Parallèlement, certains décisions au niveau des personnages me laissent perplexes. J'accueille avec plaisir l'adorable Isabelle ainsi que le couple de lamas (ce sont des alpagas en fait, attention), mais voir Opélie et sa sœur être reléguée en arrière-boutique et devenir complètement anecdotique alors que leur histoire pour conquérir le cœur d'Antoine dans Wild World était à mourir de rire me serre un peu le cœur. De même, sacrifier un des deux policiers du binôme Maret et Chausset pour n'en garder qu'un seul au sein du village alors que c'est précisément quand ils sont tous les deux ensemble que la blague et le charme opèrent, c'est se tirer une balle dans le pied. Dernière anecdote, mais je trouve que Thibou a énormément perdu de charisme depuis qu'il ne s'amuse plus à nous déballer sa science à chaque fois qu'on lui apporte un nouveau don.

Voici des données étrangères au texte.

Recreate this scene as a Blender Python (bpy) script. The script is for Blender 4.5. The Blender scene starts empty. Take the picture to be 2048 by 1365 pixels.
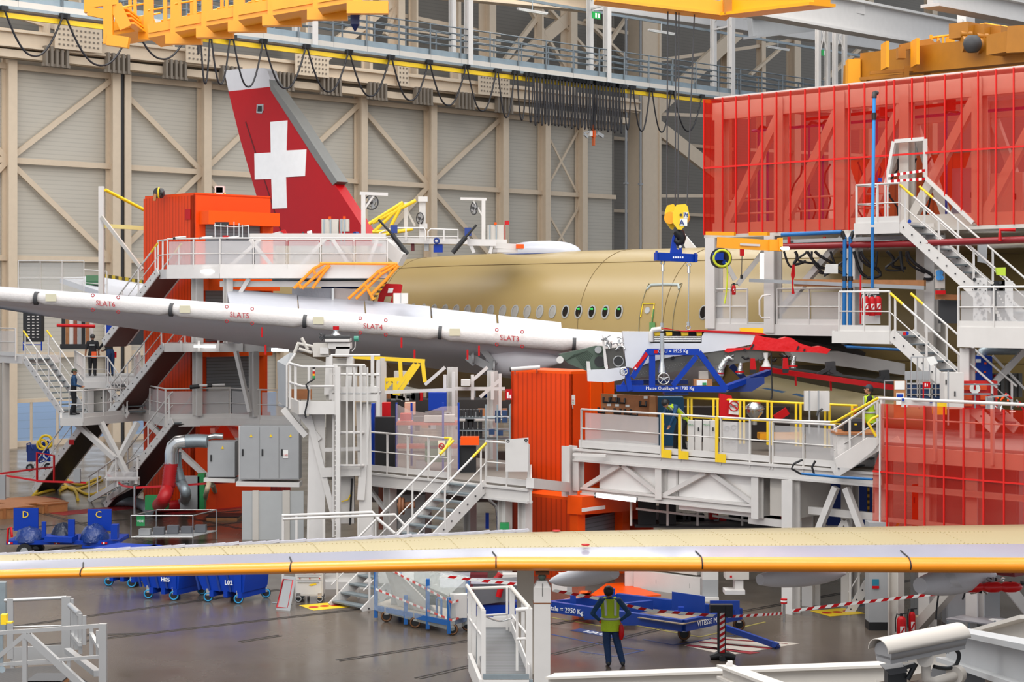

Croyez-le ou non, rigolez ou non, mais j'ai énormément appris dans Wild World avec les monologues du gardien du musée à chaque poisson ou insecte apporté qui venait enrichir la collection. Maintenant, on a juste la même réponse préformatée, dommage.

Capture d'écran du jeu

Tout cela n'est que détails, bien évidemment, et n'empêche pas à Animal Crossing : New Leaf d'être une œuvre enchantée et enchanteresse qui, tout en renforçant l'identité de la série, un subtil mélange d'évasion, de choix et d'humour, apporte une certaine pérennité à cet univers peuplé d'animaux barrés et de clochettes par milliers. On sent qu'avec New Leaf Nintendo a trouvé l'équilibre, le dosage idéal pour plonger les joueurs dans un monde ni trop frustrant par manque de choix ni trop relâché en livrant les nouveaux venus à eux-mêmes comme c'était le cas dans les premiers opus de la série. New Leaf se veut plus accessible, moins contraignant, et c'est tout à son honneur. Les habitants sont moins extrêmes dans leurs réactions (fini la culpabilité après avoir oublié un anniversaire ou une visite, par exemple), mais ils ont su en même temps garder quelques répliques qui font mouche. Je rigole toujours autant aux blagues sur les poissons et les insectes, et j'en profite par ailleurs pour souligner le travail incroyable qui a été fait sur les traductions. C'est limites si les jeux de mots trouvés pour la version française sont plus amusants et parfois plus fins que ceux dans la version anglaise (quant à la japonaise, je ne peux pas comparer, malheureusement). Il y a eu un énorme processus de localisation, et c'est presque inclus dans le contrat Animal Crossing avec toutes les autres caractéristiques, mais il convient de le souligner à nouveau.

Assurément, New Leaf est un titre majeur de la 3DS, et je n'aurais loupé le rendez-vous pour rien au monde, en tant que fervent joueur de la série. Cela fait quelques mois à présent que j'ai totalement arrêté de visiter quotidiennement mon village car j'ai pour ma part rempli les objectifs que je m'étais fixé dans le jeu, mais quelque chose me dit que j'irai à nouveau faire un tour, un de ces quatre, par une journée pluvieuse sans connexion Internet. Là-bas, au milieu des arbres fruitiers, des habitants tous plus adorables les uns que les autres, dans ma maison en chantier avant la prochaine décoration planifiée selon un thème précis (ça sera le nouvel an chinois, j'en suis presque sûr), je sais que je serai à nouveau en terrain familier, un terrain qui sent bon l'évasion, le bonheur simple et la course aux clochettes. Capitalisme, quand tu nous tiens.